Foi pela imprensa regional, portanto e tão-somente, que só agora tomei conhecimento de um notável evento ocorrido no já distante 1 de Junho, a que os seus sábios organizadores deram o empolgante e artificioso epíteto de Mostra Cultural Transmontana.
Evento cultural que teve lugar no restrito e selecto restaurante da Assembleia da República, organizado pelos deputados de Bragança e que, como não poderia deixar de ser, meteu comes e bebes do melhor que a região produz.
A assistência, também restrita, não teve povo, mas apenas distintos convidados da classe, amigos e correligionários dos organizadores. Aos transeuntes da rua de São Bento foi concedido o privilégio de aspirar aromas e fragâncias e de ouvir o tilintar de copos e talheres.
Uma forma bizarra de dar a conhecer Trás-os-Montes e ignorar os transmontanos.
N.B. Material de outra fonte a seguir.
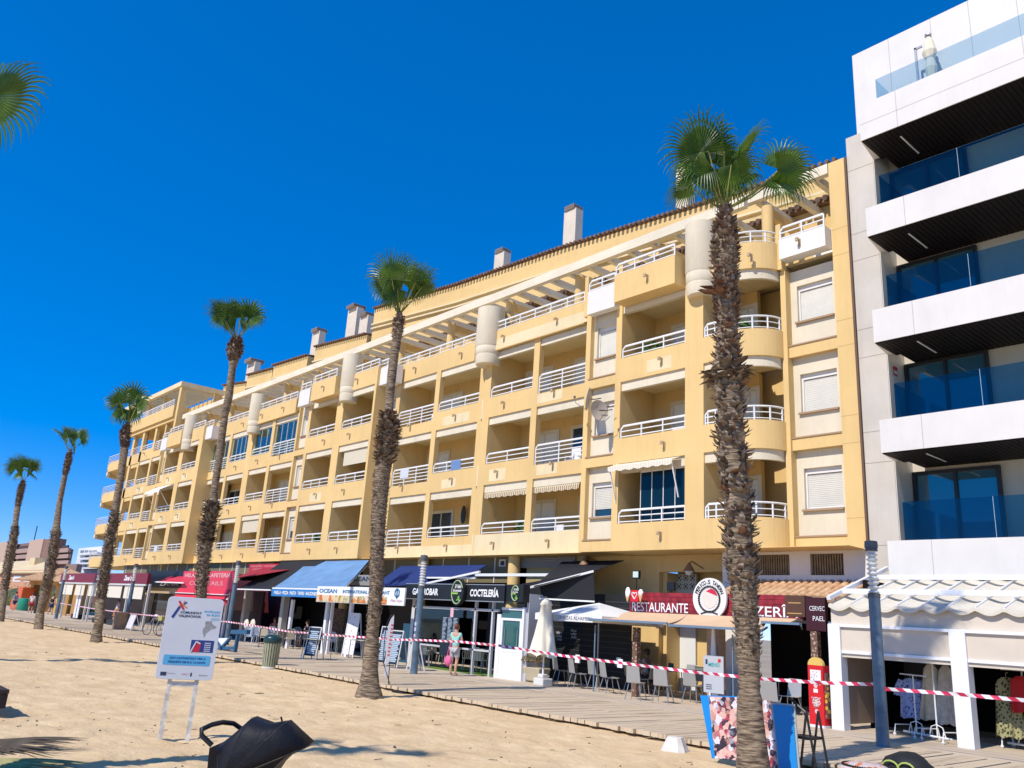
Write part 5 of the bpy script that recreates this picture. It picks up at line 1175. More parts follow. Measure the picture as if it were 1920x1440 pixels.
b = MB(); p1, p2, p3, p4 = onY(1000, 1100, 19.0), onY(1113, 1071, 20.3), onY(1115, 1128, 20.3), onY(1000, 1115, 19.0)
b.slab(p1, p2, Vector((p2.x, 21.8, p2.z + .5)), Vector((p1.x - 1.5, 21.8, p2.z + .5)), .02); b.slab(p4 - Vector((1.3, 0, -.05)), p3, p2, p1 - Vector((1.3, 0, 0)), .02); b.build('canvas', Mbkc, t)
b = MB(); b.bar(p1 - Vector((.3, 0, .05)), p2, .07); b.bar(p4 - Vector((.9, 0, .1)), p3, .05); b.bar(onY(885, 1078, 20.5), onY(1075, 1078, 20.5), .10); b.build('frame', Mrail, t)

# -- OCEAN restaurant
YO = 18.7
oc_ = thing('ocean_restaurant_front', 'dark restaurant front with white wrapped posts below the faded blue awning', 'restaurant terrace', (-36, YO, 0))
b = MB()
for px, w in ((539, .09), (606, .10), (615, .05), (651, .09)): x = H(px, 1190, YO)[0]; b.box(x - w, x + w, YO, YO + .12, 0, 2.2)
b.each('post', Mpvc, oc_)
b = MB(); b.box(H(755, 1200, YO + 1)[0] - .05, -27.1, YO + 1, YO + 1.02, 0, 1.5); b.build('blue_screen', mat('petrol_blue', (.015, .08, .12), .3), oc_)
b = MB(); x0, z1 = H(622, 1140, 20.5); x1, z0 = H(642, 1190, 20.5); b.box(x0, x1, 20.5, 20.54, z0, z1); b.build('wall_menu', spotted('dim_menu', (.2, .10, .05), (.05, .03, .025), 12), oc_)
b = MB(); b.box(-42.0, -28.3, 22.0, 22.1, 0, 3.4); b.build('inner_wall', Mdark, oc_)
aw = awning('faded blue awning sloping down to the OCEAN sign', (512, 1101), (640, 1108), (580, 1054), (692, 1049), 17.9, 20.9, Mlblue, None)
aw2, A, B, D, E = aw
b = MB(); xv, zv = H(597, 1108, 17.86); b.box(A.x, xv, 17.86, 17.875, A.z - .36, A.z - .03); b.build('valance', Mblue, aw2)
text('PAELLA · PIZZA · PASTA · TAPAS · RACIONES', Mwt, aw2, A.x + .3, xv - .1, A.z - .27, 17.85, height=.15, bold=.03)
t, x0, x1, z0, z1 = box_sign('ocean_signboard', 'white signboard reading OCEAN INTERNATIONAL RESTAURANT above a strip of food pictures', 596, 1099, 757, 1136, 17.8, mat('board_white', (.82, .82, .80), .5), .06)
hz = z1 - z0; Mtq = mat('sea_blue_letter', (.02, .18, .36), .5)
z0r = z0
text('OCEAN', Mtq, t, x0 + .2, H(632, 1110, 17.8)[0], z1 - hz * .42, 17.79, height=hz * .26, bold=.03)
text('INTERNATIONAL RESTAURANT', Mtq, t, H(643, 1110, 17.8)[0], H(731, 1112, 17.8)[0], z1 - hz * .40, 17.79, height=hz * .20, bold=.03)
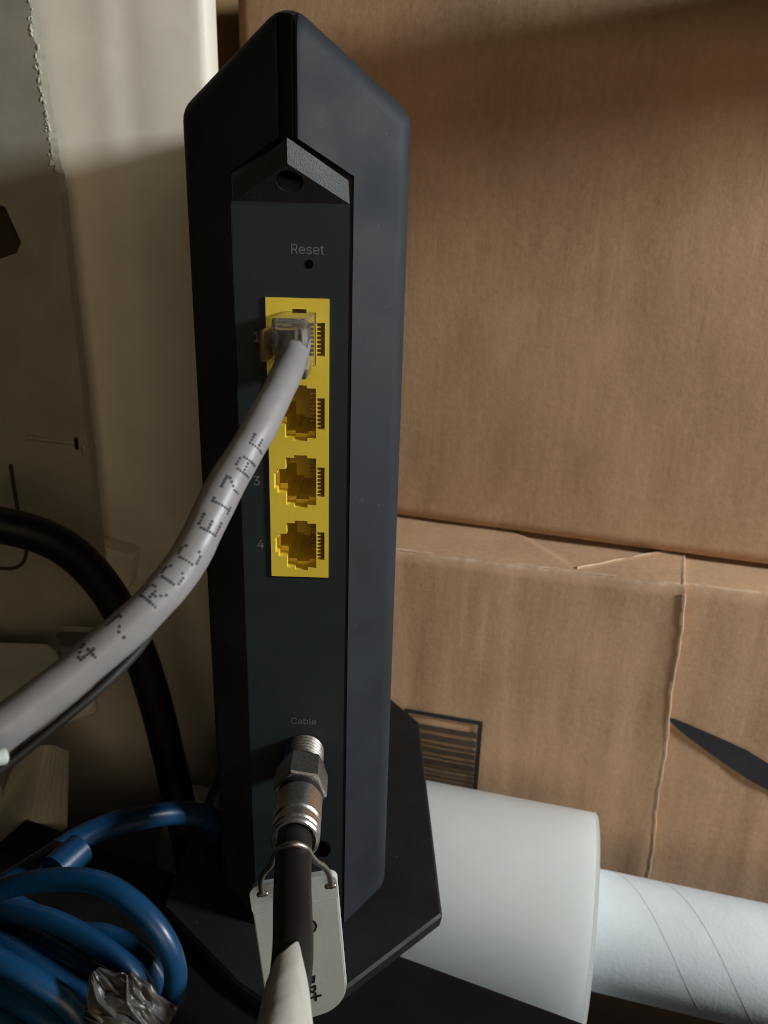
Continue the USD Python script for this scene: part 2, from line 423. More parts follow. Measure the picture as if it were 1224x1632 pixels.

Claro que a patuscada, a que chamaram Cultural, meteu muito boa cultura da boca. Cultura hortícola, nabos, vinhos, azeites e enchidos da melhor que se produz por esse mundo fora, e que bem merece ser propagandeada nos melhor afamados fóruns comerciais, não no ambiente classista e fechado dos Passos Perdidos.
Ainda se ao menos tivessem montado tendas e fogareiros na escadaria do palácio, vá que não vá! Agora banquetes fechados em assembleias políticas apenas servem para deliciar os estômagos de uns tantos e iludir os espíritos de muitos mais, como convém aos primeiros.
Ainda assim, o inefável José Cid continua a não ter razão, por mais que os nossos deputados lha tenham dado com esta Cultural Mostra Transmontana. Porque em Trás-os-Montes há muita e séria cultura, popular e erudita, para lá do prestimoso Trio de Bombos e de Gaitas de Foles de Malhadas.
Há, sobretudo, jovens e talentosos escritores, músicos, pintores e actores e uns tantos académicos com nomeada afirmada. Há grupos de teatro, escolas de música, academias e grémios literários. Muitos jovens que despontam nas letras e nas artes desejosos de largarem o ninho e por isso aguardam, avidamente, que alguém com responsabilidade e generosidade lhes meta no bico o cibo a que tem direito. Jovens que também merecem ser mostrados ao mundo até porque valem mais que batatas e azeite.
Sem pretender ofender ninguém devo dizer que “cliquei” “likes” em dois comentários num dos raros “posts” que encontrei no “facebook” sobre o assunto e que rezavam assim:
- Mas que parolice! - Dizia um. E outro, ainda mais esclarecedor:
- Que grande merenda!
Enfim! O Presidente da República inaugura, em Chaves o Museu de Arte Contemporânea e em São Martinho de Anta o Espaço Miguel Torga, e os deputados de Bragança dão mostras da sua cultura no palácio privado de São Bento. E pedem meças!
Este texto não se conforma com o novo Acordo Ortográfico.